Certes la République a revêtu des formes diverses au cours de ses règnes successifs. En 1792 on la vit, révolutionnaire et guerrière, renverser trônes et privilèges, pour succomber, huit ans plus tard dans les abus et les troubles qu’elle n’avait pu maîtriser. En 1848, on la vit s’élever au-dessus des barricades, se refuser à l’anarchie, se montrer sociale au-dedans et fraternelle au-dehors, mais bientôt s’effacer encore, faute d’avoir accordé l’ordre avec l’élan du renouveau. Le 4 septembre 1870, au lendemain de Sedan, on la vit s’offrir au pays pour réparer le désastre. De fait, la République sut relever la France, reconstituer les armées, recréer un vaste empire renouer des alliances solides, faire de bonnes lois sociales, développer l’instruction. Si bien qu’elle eut la gloire d’assurer pendant la Première Guerre mondiale notre salut et notre victoire. Le 11 novembre, quand le peuple s’assemble et que les drapeaux s’inclinent pour la commémoration, l’hommage, que la patrie décerne à ceux qui l’ont bien servie, s’adresse aussi à la République.

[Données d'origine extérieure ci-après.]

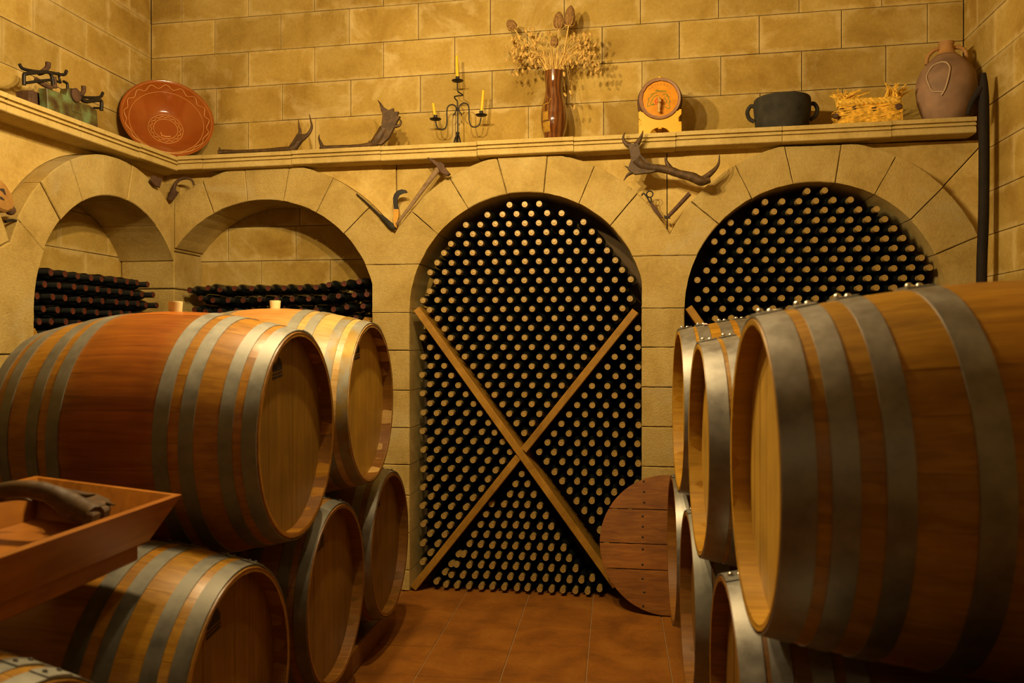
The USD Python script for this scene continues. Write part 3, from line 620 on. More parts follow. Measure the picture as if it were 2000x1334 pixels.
# ================================================================== barrels
def barrel(label, lat, dep, zc, side, L=.86, Rb=.40, rh=.335, hoops=((.022, .040), (.086, .038), (.193, .040), (.265, .042)), body=OAK_STAIN, head=OAK_HEAD, hoopm=M_HOOP, mark=False, rivets='seam', bung=True, n=26, seed=0, chime=OAK_CHIME, bung_mat=M_BUNG):
    """side -1: stands left of the aisle with its head towards +LAT; side +1: right of the aisle. Local x runs along the axis, the seen head at +L/2."""
    r_ = np.random.default_rng(seed + 50)
    c = ld(lat + side * L / 2, dep, zc - Rb)
    t = thing('wine_barrel', label, 'barrel', c, math.degrees(TH) + (180 if side > 0 else 0))
    rad = lambda x: Rb - (Rb - rh) * (2 * np.abs(x) / L) ** 2 * (1.12 - .12 * (2 * np.abs(x) / L) ** 2)
    s = np.linspace(-1, 1, 19); xs = np.sign(s) * np.abs(s) ** .9 * L / 2; thick = .026; croze = .045
    cuts = np.cumsum(r_.uniform(.75, 1.3, n)); cuts = np.r_[0, cuts] / cuts[-1] * 2 * np.pi + r_.uniform(0, 6)
    for k in range(n):
        a = np.linspace(cuts[k] + .0007, cuts[k + 1] - .0007, 5); rows = []
        for x in xs:
            R = rad(x) + r_.normal(0, .0003); e = L / 2 - abs(x); ri = R - thick + (.010 * max(0, 1 - e / .04))
            ro = R - (.004 if e < .003 else 0); dl = -.0005
            o = [(x, (ro + (dl if q in (0, 4) else 0)) * np.sin(b), Rb + (ro + (dl if q in (0, 4) else 0)) * np.cos(b)) for q, b in enumerate(a)]
            i = [(x, ri * np.sin(b), Rb + ri * np.cos(b)) for b in (a[-1], a[0])]
            rows.append(o + i)
        v, f = capped(np.array(rows)); part(t, 'stave', (v, f[:, ::-1]), body, local=True, smooth=35)
    # worn end grain ring and head boards
    hr = rad(np.array([L / 2 - croze]))[0] - thick + .004
    for end in (1, -1):
        if end < 0:
            part(t, 'back_head', lathe([(hr, -L / 2 + croze), (hr, -L / 2 + croze + .012)], 40, 'x', (0, 0, Rb)), head, local=True); continue
        w = np.cumsum(r_.uniform(.8, 1.2, 7)); w = np.r_[0, w] / w[-1] * 2 * hr - hr
        disc = circ((0, 0), hr)
        fr = lambda q: np.stack([L / 2 - croze + q[:, 2], q[:, 0], q[:, 1] + Rb], 1)
        for a, b in zip(w[:-1], w[1:]):
            for p in polys(disc.intersection(sbox(a + .0006, -1, b - .0006, 1))):
                part(t, 'head_board', slab(np.asarray(p.exterior.coords)[:-1], fr, .014, .0012, front=r_.uniform(-.0006, .0006)), head, local=True, smooth=20)
        Re, Rc = rad(np.array([L / 2]))[0], rad(np.array([L / 2 - croze]))[0]
        fo = [(Re - .003, L / 2 - .004), (Re - .006, L / 2 + .0012), (Re - .0185, L / 2 - .001), (Rc - .0285, L / 2 - croze + .008), (Rc - .0285, L / 2 - croze - .001)]
        part(t, 'chime', lathe(fo, 72, 'x', (0, 0, Rb), cap=False), chime, local=True, smooth=30)
    for h0, hw in hoops:
        for end in (1, -1):
            xa, xb = end * (L / 2 - h0 + hw / 2), end * (L / 2 - h0 - hw / 2)
            pr_ = [(rad(x) + d, x) for x, d in ((xa, -.001), (xa, .0026), (xb, .0026), (xb, -.001))]
            v, f = lathe(pr_, 72, 'x', (0, 0, Rb), cap=False)
            h = part(t, 'hoop', (v, f if end < 0 else f[:, ::-1]), hoopm, local=True, smooth=30)
            if end < 0: continue
            # lap joint near the top with two rivets
            xm = (xa + xb) / 2; a0 = (.32 if side < 0 else .0) + r_.uniform(-.03, .03); R = rad(xm) + .0028
            aa = np.linspace(a0 - .11, a0 + .11, 7)
            v, f = grid(np.array([[(x, (rad(x) + dd) * np.sin(a), Rb + (rad(x) + dd) * np.cos(a)) for a in aa] for x, dd in ((xa, .0026), (xa, .0052), (xb, .0052), (xb, .0026))]), closed=False)
            lap = part(t, 'hoop_lap', (v, f), hoopm, local=True, smooth=30)
            for da in ((-.06, .06) if rivets == 'seam' else (.0,)):
                for dx in (-.011, .011):
                    if rivets == 'seam' and dx > 0: continue
                    a = a0 + da; cc = (xm + (dx if rivets != 'seam' else 0), (R + .002) * np.sin(a), Rb + (R + .002) * np.cos(a))
                    rr = .0082 if rivets == 'bright' else .0055
                    part(lap, 'rivet', blob(cc, (rr, rr, rr), 1), M_RIVET if rivets == 'bright' else M_NAIL, local=True, smooth=True)
    if bung:
        part(t, 'bung', lathe([(.020, -.01), (.0235, .030), (.0225, .033)], 24, c=(0, 0, 2 * Rb)), bung_mat, local=True, label='cream tapered bung')
    if mark:
        X = L / 2 - croze + .0016
        fm = lambda q: np.stack([X + q[:, 2], q[:, 0], q[:, 1] + Rb], 1)
        cy, cz = -.085, .205
        shapes = [np.array([(-.030, .0), (-.012, .0), (-.010, .016), (-.018, .030), (-.010, .048), (-.014, .062), (-.022, .066), (-.031, .058), (-.033, .030)]),
                  np.array([(-.008, .002), (.040, .006), (.041, .022), (.030, .038), (.016, .046), (.006, .034), (-.004, .026)]),
                  np.array([(.013, .050), (.016, .050), (.020, .066), (.028, .072), (.024, .075), (.016, .070)]),
                  np.array([(-.034, -.012), (.043, -.004), (.043, .001), (-.034, -.007)]), np.array([(-.034, -.024), (.043, -.016), (.043, -.009), (-.034, -.017)])]
        b = [slab(np.c_[s_[:, 0] + cy, s_[:, 1] + cz], fm, .0014, .0002, front=.0005) for s_ in shapes]
        part(t, 'burnt_mark', join(*b), M_BRAND, local=True, smooth=False, label='black burnt maker mark on the head')
    return t
barrel('large stained oak barrel in the left upper row, nearest, filling the left edge', -1.015, 2.645, 1.158, -1, body=OAK_STAIN, head=OAK_LHEAD, mark=True, seed=1)
barrel('pale oak barrel with rust-stained hoops at the far end of the left upper row', -1.015, 3.475, 1.203, -1, body=OAK_PALE, hoopm=M_HOOPR, mark=True, seed=2, chime=OAK_CHIME)
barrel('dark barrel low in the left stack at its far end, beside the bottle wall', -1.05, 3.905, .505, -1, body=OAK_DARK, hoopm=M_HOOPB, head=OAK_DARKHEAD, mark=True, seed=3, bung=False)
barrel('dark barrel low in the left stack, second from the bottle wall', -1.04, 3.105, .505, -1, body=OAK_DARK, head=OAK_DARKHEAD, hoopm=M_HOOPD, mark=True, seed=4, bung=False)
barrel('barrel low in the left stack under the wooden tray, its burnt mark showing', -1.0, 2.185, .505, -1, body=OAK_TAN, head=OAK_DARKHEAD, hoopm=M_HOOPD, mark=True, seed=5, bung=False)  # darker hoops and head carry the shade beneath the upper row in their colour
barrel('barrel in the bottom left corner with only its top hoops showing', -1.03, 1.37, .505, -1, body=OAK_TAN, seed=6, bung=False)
RH = ((.028, .056), (.092, .046), (.178, .046), (.25, .048))
barrel('huge close barrel filling the right edge with broad grey hoops', .295, 1.882, 1.174, 1, L=1.215, Rb=.41, hoops=((.029, .058), (.105, .045), (.192, .046), (.338, .056)), body=OAK_TAN, hoopm=M_HOOPB, rivets='bright', chime=OAK_CHIMER, seed=7)
barrel('middle barrel of the right upper row, between the close one and the far one', .262, 2.732, 1.118, 1, L=.80, Rb=.387, hoops=RH, body=OAK_TAN, hoopm=M_HOOPB, rivets='bright', chime=OAK_CHIMER, seed=8)
far = barrel('far barrel of the right upper row with a white sticker on a hoop', .262, 3.58, 1.173, 1, L=.80, Rb=.387, hoops=RH, body=OAK_TAN, hoopm=M_HOOPB, rivets='bright', chime=OAK_CHIMER, seed=9)
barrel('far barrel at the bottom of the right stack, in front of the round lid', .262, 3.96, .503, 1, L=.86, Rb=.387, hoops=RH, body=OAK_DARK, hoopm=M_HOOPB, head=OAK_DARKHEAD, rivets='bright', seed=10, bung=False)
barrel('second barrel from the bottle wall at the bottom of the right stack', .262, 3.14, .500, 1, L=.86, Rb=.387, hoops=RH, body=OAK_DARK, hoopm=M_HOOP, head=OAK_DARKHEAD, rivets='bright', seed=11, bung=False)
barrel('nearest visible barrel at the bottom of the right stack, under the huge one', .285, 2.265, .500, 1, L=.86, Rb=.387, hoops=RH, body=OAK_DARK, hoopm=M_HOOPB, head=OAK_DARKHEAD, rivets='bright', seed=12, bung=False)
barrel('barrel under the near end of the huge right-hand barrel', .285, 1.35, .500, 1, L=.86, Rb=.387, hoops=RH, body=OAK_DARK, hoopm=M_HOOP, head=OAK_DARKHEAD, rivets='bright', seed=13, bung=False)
# white sticker on the second hoop of the far barrel
Rh_ = .387 - (.387 - .335) * (2 * (.40 - .105) / .80) ** 2 * 1.06 + .0038
for nm, a0, a1, x0, x1, m_ in (('sticker', .10, .23, .285, .301, M_STICKER), ('sticker_edge', .10, .115, .285, .301, M_STICKRED), ('sticker_edge', .215, .23, .285, .301, M_STICKRED)):
    aa = np.linspace(a0, a1, 5); k_ = .0006 if nm == 'sticker_edge' else 0.0; a0, a1 = a0 - .02, a1 - .02; aa = np.linspace(a0, a1, 5)
    v, f = grid(np.array([[(x, (Rh_ + d + k_ + .003) * np.sin(a), .387 + (Rh_ + d + k_ + .003) * np.cos(a)) for a in aa] for x, d in ((x0, -.003), (x0, 0), (x1, 0), (x1, -.003))]), closed=False)
    part(far, nm, (v, f), m_, local=True)
# rails under the lower rows
def rail(lat, w, label, d0, d1, h=.108):
    t = thing('barrel_rail', label, 'wooden beam', ld(lat, (d0 + d1) / 2), math.degrees(TH))
    part(t, 'beam', cuboid((-w / 2, -(d1 - d0) / 2, 0), (w / 2, (d1 - d0) / 2, h), .006), OAK_DARK, local=True)
rail(-1.19, .11, 'low wooden rail carrying the left barrels, on the aisle side', 1.0, 4.16)
rail(-1.72, .11, 'low wooden rail carrying the left barrels, on the wall side', 1.0, 4.16)
rail(.50, .11, 'low wooden rail carrying the right barrels, on the aisle side', 1.0, 4.2, .118)
rail(.95, .11, 'low wooden rail carrying the right barrels, on the wall side', 1.0, 4.2, .118)

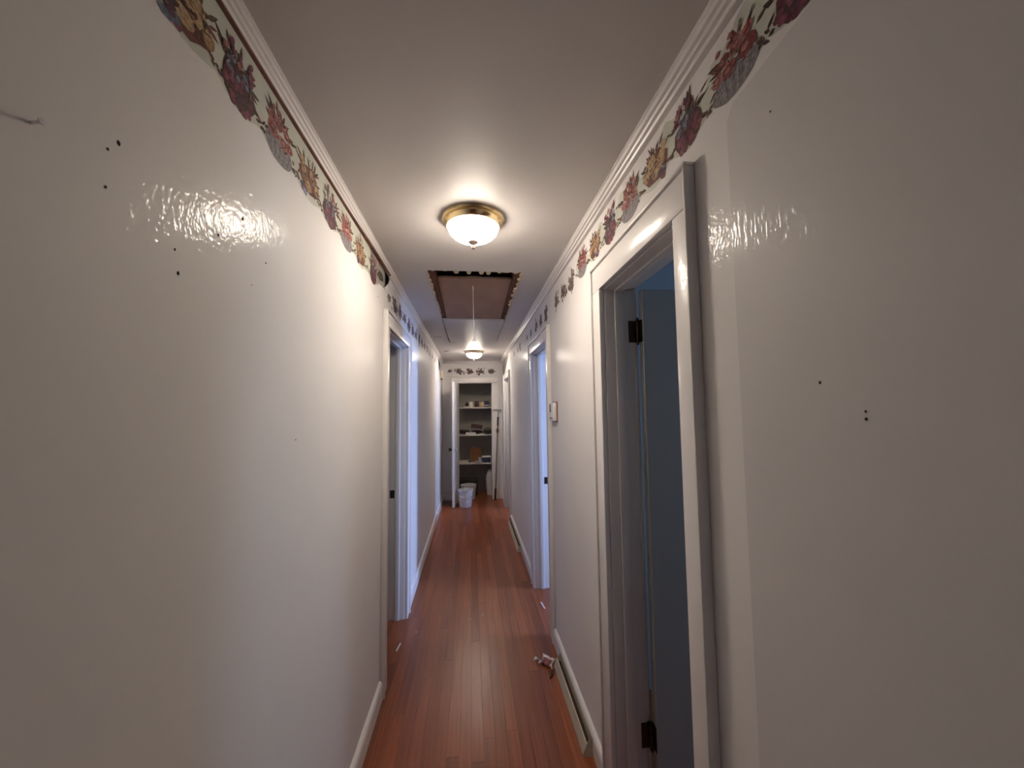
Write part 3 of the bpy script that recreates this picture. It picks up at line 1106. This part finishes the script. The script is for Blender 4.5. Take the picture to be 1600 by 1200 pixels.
tag(b.build('paper_scrap', M_OLDPAPER), 'bare brown torn paper patch high at the far end of the right wall', 'paper scrap')
# --- end wall border
eb = tag(empty('wallpaper_border', (0.05, YE, 2.26)), 'row of dark torn bouquets left over the closet door', 'wallpaper border')
rn = random.Random(23)
for xc, s_ in ((-0.37, .55), (-0.215, 1.0), (-0.02, 1.0), (0.17, 1.0), (0.37, .95)):
    pl = bouquet('torn', rn)
    if xc == -0.02:
        pl = [(p, (rn.choice(PAL['tornred']) if rn.random() < .6 else c_)) for p, c_ in pl]
    printed(pl, lambda u, v, l, xc=xc: (xc + u, YE - l, 2.272 + v), eb, sx=s_ * 1.3, sz=s_ * 1.1)

# ------------------------------------------------------------------ wall fittings
# nail in the left wall
b = B()
b.tube([(XL - 0.004, 0.478, 1.901), (XL + 0.013, 0.476, 1.903)], 0.0019, 10)
b.tube([(XL + 0.0125, 0.476, 1.903), (XL + 0.0142, 0.476, 1.9033)], 0.0036, 12)
tag(b.build('nail', M_STEEL), 'bright steel nail sticking out of the near left wall', 'nail')

# thermostat
th = tag(empty('thermostat', (XR, 2.52, 1.545)), 'white thermostat with dark display on the right wall between two doorways', 'thermostat')
b = B()
b.box(XR - 0.028, XR - 0.004, 2.455, 2.585, 1.487, 1.607, bev=0.005, seg=2)
b.build('body', M_WHITEP, th, smooth=True)
b = B()
b.box(XR - 0.004, XR, 2.445, 2.592, 1.480, 1.613)
b.build('back_plate', mat('reddish_plate', (0.22, 0.07, 0.055), 0.6, 0.3), th)
b = B()
b.box(XR - 0.0292, XR - 0.028, 2.530, 2.572, 1.545, 1.597)
b.build('display', mat('dark_display', (0.05, 0.045, 0.045), 0.2, 0.5), th)
b = B()
b.box(XR - 0.0295, XR - 0.028, 2.475, 2.565, 1.500, 1.512)
b.build('slider', M_GREYP, th)

# cream cover near the far corner of the left wall
ch = tag(empty('chime_cover', (XL, 6.55, 2.18)), 'small cream box high on the left wall by the far corner', 'wall box')
b = B()
b.box(XL, XL + 0.035, 6.48, 6.60, 2.10, 2.235, bev=0.006, seg=2)
b.build('cover', mat('aged_cream_plastic', (0.72, 0.60, 0.38), 0.5, 0.3), ch, smooth=True)
b = B()
b.box(XL, XL + 0.020, 6.478, 6.600, 2.085, 2.0995)
b.build('base', M_RAW, ch)
# small switch plate beside closet
sw = tag(empty('light_switch', (0.53, YE, 1.47)), 'small pale switch plate on the end wall beside the closet casing', 'switch')
b = B()
b.box(0.503, 0.551, YE - 0.006, YE, 1.44, 1.505, bev=0.002)
b.build('plate', M_WHITEP, sw)
b = B()
b.box(0.520, 0.532, YE - 0.013, YE - 0.006, 1.462, 1.484, bev=0.002)
b.build('toggle', M_WHITEP, sw)

# ------------------------------------------------------------------ floor registers along the right baseboard


def register(label, y0, y1, group=None):
    xb = XR - 0.0195
    r = tag(empty('baseboard_register', (xb, (y0 + y1) / 2, 0)), label, 'air register')
    d, h = 0.040, 0.080
    b = B()
    # sloping front sheet with rolled lower and upper lips
    b.prism([(xb - d - 0.004, 0.0), (xb - d - 0.004, 0.008), (xb - d + 0.012, 0.050), (xb - d + 0.017, 0.052), (xb - d + 0.018, 0.049), (xb - d + 0.014, 0.046), (xb - d - 0.001, 0.007), (xb - d - 0.001, 0.0)], 'y', y0 + 0.003, y1 - 0.003)
    b.build('front_sheet', M_BEIGE, r)
    for ya in (y0, y1 - 0.003):
        b = B()
        b.prism([(xb, 0), (xb - d - 0.006, 0), (xb - d - 0.006, 0.012), (xb - d + 0.014, 0.056), (xb - 0.006, h), (xb, h)], 'y', ya, ya + 0.003)
        b.build('end_cap', M_BEIGE, r)
    b = B()
    b.box(xb - 0.003, xb, y0 + 0.003, y1 - 0.003, 0.0, h, bev=0.0008)
    b.build('back_sheet', M_BEIGE, r)
    b = B()
    b.prism([(xb - d + 0.002, 0.002), (xb - 0.0035, 0.002), (xb - 0.0035, 0.036), (xb - d + 0.0115, 0.036)], 'y', y0 + 0.004, y1 - 0.004)
    b.build('grille', mat('dark_slot', (0.05, 0.028, 0.018), 0.8, 0.2), r)
    return r


register('beige metal air register along the right baseboard beside the near doorway', 1.79, 2.40)
register('far beige air register along the right baseboard past the bright doorway', 4.30, 5.36)

# ------------------------------------------------------------------ litter on the floor


def strip_bit(x, y, ang_, ln_, wd, label):
    b = B()
    b.box(-ln_ / 2, ln_ / 2, -wd / 2, wd / 2, 0.0002, 0.004, bev=0.001)
    o = b.build('plastic_strip', M_WHITEP, xf=Matrix.Translation((x, y, 0)) @ Matrix.Rotation(ang_, 4, 'Z'))
    tag(o, label, 'plastic strip')


strip_bit(-0.487, 2.72, math.radians(82), 0.085, 0.010, 'white plastic strip on the floor before the left doorway')
strip_bit(0.562, 3.13, math.radians(97), 0.105, 0.011, 'white plastic strip on the floor in the bright right doorway')

# crumpled wrapper
wr = tag(empty('candy_wrapper', (0.462, 2.44, 0)), 'crumpled pink and white wrapper on the floor beside the near register', 'wrapper')
rn = random.Random(4)


def crumple(cx, cy, lx, ly, rot, hgt, m, name, n=8):
    b = B()
    g = []
    for i in range(n + 1):
        row = []
        for j in range(n + 1):
            u, v = i / n * 2 - 1, j / n * 2 - 1
            x = lx * u * (1 - 0.72 * abs(v)) + rn.uniform(-.003, .003)
            y = ly * v * (1 - 0.72 * abs(u)) + rn.uniform(-.003, .003)
            z = 0.001 + hgt * (0.2 + 0.8 * rn.random()) * (0.35 + 0.65 * max(abs(u), abs(v)) if (i + j) % 2 else 0.8)
            row.append((x, y, z))
        g.append(row)
    V = [[b.bm.verts.new(p) for p in r] for r in g]
    for i in range(n):
        for j in range(n):
            b.bm.faces.new((V[i][j], V[i + 1][j], V[i + 1][j + 1]))
            b.bm.faces.new((V[i][j], V[i + 1][j + 1], V[i][j + 1]))
    return b.build(name, m, wr, xf=Matrix.Translation((cx, cy, 0)) @ Matrix.Rotation(rot, 4, 'Z'))


M_FOIL = mat('white_foil', (0.75, 0.70, 0.70), 0.25, 0.6, 0.2)
M_PINK = mat('pink_print', (0.42, 0.14, 0.16), 0.3, 0.5, var=0.4, vscale=60)
crumple(0.462, 2.445, 0.062, 0.085, 0.15, 0.026, M_FOIL, 'foil_sheet')
crumple(0.452, 2.428, 0.036, 0.050, 0.2, 0.034, M_PINK, 'printed_sheet', 6)
crumple(0.392, 2.475, 0.018, 0.030, 0.9, 0.020, M_FOIL, 'foil_scrap', 4)
b = B()
b.prism([(0.452, 2.30), (0.475, 2.33), (0.490, 2.37), (0.478, 2.375), (0.458, 2.335), (0.447, 2.305)], 'z', 0.0003, 0.010)
tag(b.build('dark_scrap', mat('dark_red_scrap', (0.045, 0.014, 0.012), 0.6, 0.3)), 'dark red scrap on the floor in front of the pink wrapper', 'scrap')
for (x, y, r, l) in ((0.080, 3.05, 0.006, 'paint chip in the middle of the floor between the two facing doorways'), (-0.395, 2.88, 0.006, 'paint chip on the floor just before the left doorway'),
                     (-0.01, 3.0, 0.004, 'paint chip left of the middle of the floor between the doorways'), (-0.24, 5.2, 0.010, 'paint chip on the far floor, short of the bucket')):
    b = B()
    b.prism(ell(x, y, r, r * .7, rn.uniform(0, 3), 6, .35, rn), 'z', 0.0002, 0.003)
    tag(b.build('paint_chip', M_WHITEP), 'white ' + l, 'paint chip')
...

Cependant, le régime comportait des vices de fonctionnement qui avaient pu sembler supportables à une époque assez statique, mais qui n’étaient plus compatibles avec les mouvements humains, les changements économiques, les périls extérieurs qui précédaient la Deuxième Guerre mondiale. Faute qu’on y eût remédié, les événements terribles de 1940 emportèrent tout. Mais quand, le 18 juin, commença le combat pour la libération de la France, il fut aussitôt proclamé que la République à refaire serait une République nouvelle. La Résistance tout entière ne cessa pas de l’affirmer.
On sait, on ne sait que trop, ce qu’il advint de ces espoirs. On sait, on ne sait que trop, qu’une fois le péril passé, tout fut livré et confondu à la discrétion des partis. On sait, on ne sait que trop, quelles en furent les conséquences. À force d’inconsistance et d’instabilité et quelles que puissent être les intentions, souvent la valeur des hommes, le régime se trouve privé de l’autorité intérieure et de l’assurance extérieure sans lesquelles il ne pouvait agir. Il était inévitable que la paralysie de l’État amenât une grave crise nationale et qu’aussitôt la République fût menacée d’effondrement.
Le nécessaire a été fait pour obvier à l’irrémédiable à l’instant même où il était sur le point de se produire. Le déchirement de la nation fut de justesse empêchée. On a pu sauvegarder la chance ultime de la République ».